Наше начальство наводило порядок. Так надо было: даже господ высаживали из колясок и подавили многих людей. Нас погнали присягу принимать новому государю. До нас Александру Александровичу присягнуло знатное начальство и генералы всех полков и дивизий. И зажили по-старому. На Шпалерной улице у нас готовились казнить виновных. Был суд или не было его, но первым к повешению наряжали Рысакова-мещанина, затем Михайлова, Желябова — из Псковской губернии и дворянскую дочку — Софью Перовскую. Молоденькая барышня — всего-то ей двадцать пять годков. Пятым был Кибальчич и шестая, приговоренная к повешению, — Геся. Ее казнить повременили — бабочка в положении была. Она на Шпалерной девочку родила. Ребеночка у нее отобрали, а она на одиннадцатый день богу душу отдала. В день смерти я был в карауле. Нам приказано было положить ее на одеяло и перенести из камеры на главный пост. Гроб оковали железными обручами и ночью поставили его на телегу и увезли. Куда?.. Об этом нам не приказано было знать.
В апреле нас нарядили сопровождать живых людей к виселице, на казнь. Негоже бы, но мы люди подчиненные, присягу принимали и пришлось в весеннюю красу идти на такое дело. Все то, что творилось в тот день на Шпалерной, — по гроб не забуду.
Накануне к осужденным пришел какой-то большой генерал и объявил: «Господин Рысаков, завтра в 8 часов утра вы будете казнены через повешение». Рысаков ему на это ответил: «Ну так что ж… от вас никуда не денешься». И этот генерал, то, что сказал Рысакову, вычитал и остальным. Кроме нас никто этого не слышал. Но и наши рта не раскроют — не моги! Насчет этого у нас было очень строго. Ежели кто попадал на Шпалерную, — не вырывался. У каждой камеры стоял жандарм нашего дивизиона с оружием наголо. Второй жандарм в коридоре расхаживал, и дежурный офицер.

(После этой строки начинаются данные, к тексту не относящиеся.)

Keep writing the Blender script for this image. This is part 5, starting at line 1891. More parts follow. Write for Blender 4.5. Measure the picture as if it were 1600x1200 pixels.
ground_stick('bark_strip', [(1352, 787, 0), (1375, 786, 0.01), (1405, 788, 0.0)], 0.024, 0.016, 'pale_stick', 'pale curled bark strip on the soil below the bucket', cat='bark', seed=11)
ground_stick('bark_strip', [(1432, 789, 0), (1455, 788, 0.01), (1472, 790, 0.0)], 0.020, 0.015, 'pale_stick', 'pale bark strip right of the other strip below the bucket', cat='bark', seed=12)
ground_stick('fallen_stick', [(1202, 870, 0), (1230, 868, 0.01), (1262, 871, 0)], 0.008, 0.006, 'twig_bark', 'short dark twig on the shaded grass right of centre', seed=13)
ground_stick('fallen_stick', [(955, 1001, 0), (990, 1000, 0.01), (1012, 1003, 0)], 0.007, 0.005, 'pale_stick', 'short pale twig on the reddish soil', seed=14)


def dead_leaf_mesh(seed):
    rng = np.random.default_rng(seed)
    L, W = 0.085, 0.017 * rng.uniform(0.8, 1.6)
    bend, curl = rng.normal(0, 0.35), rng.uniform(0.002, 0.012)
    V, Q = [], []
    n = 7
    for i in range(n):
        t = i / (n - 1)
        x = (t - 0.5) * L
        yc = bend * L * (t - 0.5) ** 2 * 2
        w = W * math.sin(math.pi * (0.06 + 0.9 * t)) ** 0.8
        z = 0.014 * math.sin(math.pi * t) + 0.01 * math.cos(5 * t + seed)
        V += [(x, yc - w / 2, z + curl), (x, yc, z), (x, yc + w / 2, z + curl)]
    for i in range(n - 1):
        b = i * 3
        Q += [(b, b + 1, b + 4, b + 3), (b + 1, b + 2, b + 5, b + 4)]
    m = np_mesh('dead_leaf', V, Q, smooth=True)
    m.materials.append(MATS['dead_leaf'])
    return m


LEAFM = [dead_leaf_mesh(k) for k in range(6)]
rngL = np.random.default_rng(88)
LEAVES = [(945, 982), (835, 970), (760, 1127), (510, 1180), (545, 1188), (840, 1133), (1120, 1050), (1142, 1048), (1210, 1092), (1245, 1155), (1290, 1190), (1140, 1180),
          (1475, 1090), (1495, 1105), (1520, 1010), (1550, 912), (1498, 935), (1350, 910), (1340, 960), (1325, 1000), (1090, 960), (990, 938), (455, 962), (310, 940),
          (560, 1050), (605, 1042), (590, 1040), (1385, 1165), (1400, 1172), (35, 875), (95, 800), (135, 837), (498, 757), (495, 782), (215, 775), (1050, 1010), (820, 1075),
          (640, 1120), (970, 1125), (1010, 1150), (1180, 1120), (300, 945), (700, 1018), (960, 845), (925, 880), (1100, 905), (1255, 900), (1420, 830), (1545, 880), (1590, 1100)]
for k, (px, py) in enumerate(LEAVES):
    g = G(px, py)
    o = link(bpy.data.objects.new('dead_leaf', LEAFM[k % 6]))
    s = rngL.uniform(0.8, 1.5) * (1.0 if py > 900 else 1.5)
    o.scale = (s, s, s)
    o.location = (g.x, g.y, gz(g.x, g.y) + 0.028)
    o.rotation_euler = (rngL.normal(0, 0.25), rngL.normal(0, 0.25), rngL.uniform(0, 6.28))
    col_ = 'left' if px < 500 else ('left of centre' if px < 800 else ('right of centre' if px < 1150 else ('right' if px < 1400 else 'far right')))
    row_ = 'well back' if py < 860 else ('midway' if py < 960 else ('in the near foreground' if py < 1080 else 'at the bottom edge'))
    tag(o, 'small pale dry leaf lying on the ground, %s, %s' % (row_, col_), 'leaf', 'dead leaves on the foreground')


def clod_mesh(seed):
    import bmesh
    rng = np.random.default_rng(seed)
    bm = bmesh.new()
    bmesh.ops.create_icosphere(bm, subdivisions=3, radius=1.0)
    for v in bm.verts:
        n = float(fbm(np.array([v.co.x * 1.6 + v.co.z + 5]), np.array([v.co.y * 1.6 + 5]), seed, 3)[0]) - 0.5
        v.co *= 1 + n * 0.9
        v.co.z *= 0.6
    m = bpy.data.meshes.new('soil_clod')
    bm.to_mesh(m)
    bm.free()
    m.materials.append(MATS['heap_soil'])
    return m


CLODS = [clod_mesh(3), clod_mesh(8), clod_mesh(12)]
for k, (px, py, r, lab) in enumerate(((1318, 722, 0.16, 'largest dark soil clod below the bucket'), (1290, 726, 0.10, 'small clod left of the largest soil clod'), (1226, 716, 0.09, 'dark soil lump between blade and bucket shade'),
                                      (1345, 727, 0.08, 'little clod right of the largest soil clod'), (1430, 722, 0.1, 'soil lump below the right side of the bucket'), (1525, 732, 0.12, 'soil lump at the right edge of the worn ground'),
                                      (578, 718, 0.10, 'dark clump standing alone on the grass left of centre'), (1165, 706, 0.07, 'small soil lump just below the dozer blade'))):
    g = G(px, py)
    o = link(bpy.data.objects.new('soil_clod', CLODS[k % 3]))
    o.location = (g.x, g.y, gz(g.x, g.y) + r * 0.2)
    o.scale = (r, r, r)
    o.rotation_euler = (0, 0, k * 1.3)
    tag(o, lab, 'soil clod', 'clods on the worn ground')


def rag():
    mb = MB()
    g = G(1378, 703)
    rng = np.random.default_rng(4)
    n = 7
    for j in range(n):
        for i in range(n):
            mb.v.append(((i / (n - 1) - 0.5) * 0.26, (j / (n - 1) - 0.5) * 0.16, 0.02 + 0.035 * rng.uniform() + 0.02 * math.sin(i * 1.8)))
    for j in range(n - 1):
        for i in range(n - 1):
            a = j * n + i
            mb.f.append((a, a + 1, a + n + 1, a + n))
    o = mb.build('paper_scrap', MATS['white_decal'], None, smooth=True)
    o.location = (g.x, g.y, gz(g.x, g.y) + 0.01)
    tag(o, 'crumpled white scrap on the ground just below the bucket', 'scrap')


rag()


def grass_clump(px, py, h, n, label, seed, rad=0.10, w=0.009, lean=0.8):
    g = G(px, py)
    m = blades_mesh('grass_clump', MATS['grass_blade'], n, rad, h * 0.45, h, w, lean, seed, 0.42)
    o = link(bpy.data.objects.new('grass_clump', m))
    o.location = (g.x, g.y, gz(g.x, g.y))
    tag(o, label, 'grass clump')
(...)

В одиннадцать часов ночи во двор заехали два «лишафота», тарантасы с местами для сиденья. Ну, как бы это вам сказать — на телеге сколочен вроде бы продолговатый ящик. На одном «лишафоте» можно сидеть двоим, а другой был — трехместный.
В пять часов утра дали приказ — дать смертникам чай. Не помню уж, кто чай пожелал. Никто из них в ту ночь не спал. Только слышны были шаги по камере — похоже, пичужки метались в клетке. На зорьке Перовская попросила дать ей чай с лимоном. Подали ей чай. Лимон-то она ложечкой подавила, да так чаю-то и не глотнула.
На дворе, на главном посту готовились ехать. Первого из камеры вывели Рысакова. Палач еще не приехал, его ждали помощники. На вид им было лет по тридцати-сорока, оба в бороде. Они заставили смертников надеть чистое белье, такие же штаны, сапоги желтые — нечерненые, из неотделанной кожи. На голову нахлобучили шапки с наушниками, вроде бы картуз без козырька, из простого серого сукна, и экий же бушлат. Один из палачей попросил «возжанку» — веревку. Подобрал у парня одну руку, другую и на сгибе локтя стал затягивать, видать, чтоб не барахтался руками, и затягивал так — парень-то даже крикнул: «Да ведь больно!» И тут наше начальство распорядилось сажать Рысакова на двухместный «лишафот». Посадили его и еще раз привязали широким ремнем с пряжкой. Стянули и ноги таким же ремнем. Всех так обрядили и связали. Перовская была в женском одеянии — серое платье простой ткани, голову покрыли белым платком, ноги обули в желтые башмаки.
Рядом с Рысаковым посадили Желябова, на трехместном «лишафоте» тесненько, но уместились Михайлов, возле него Перовская и Кибальчич. Все они, милые мои, сидели спокойно. Эку-то страшную казнь готовили на главном посту дома предварительного заключения.
Наше начальство осмотрело, надежно ли все привязаны. Дало распоряжение ехать. Нам приказали идти возле повозок. Кучера взялись за вожжи, ну а лошадкам — хошь не хошь, кака бы поклажа ни была, везти надо.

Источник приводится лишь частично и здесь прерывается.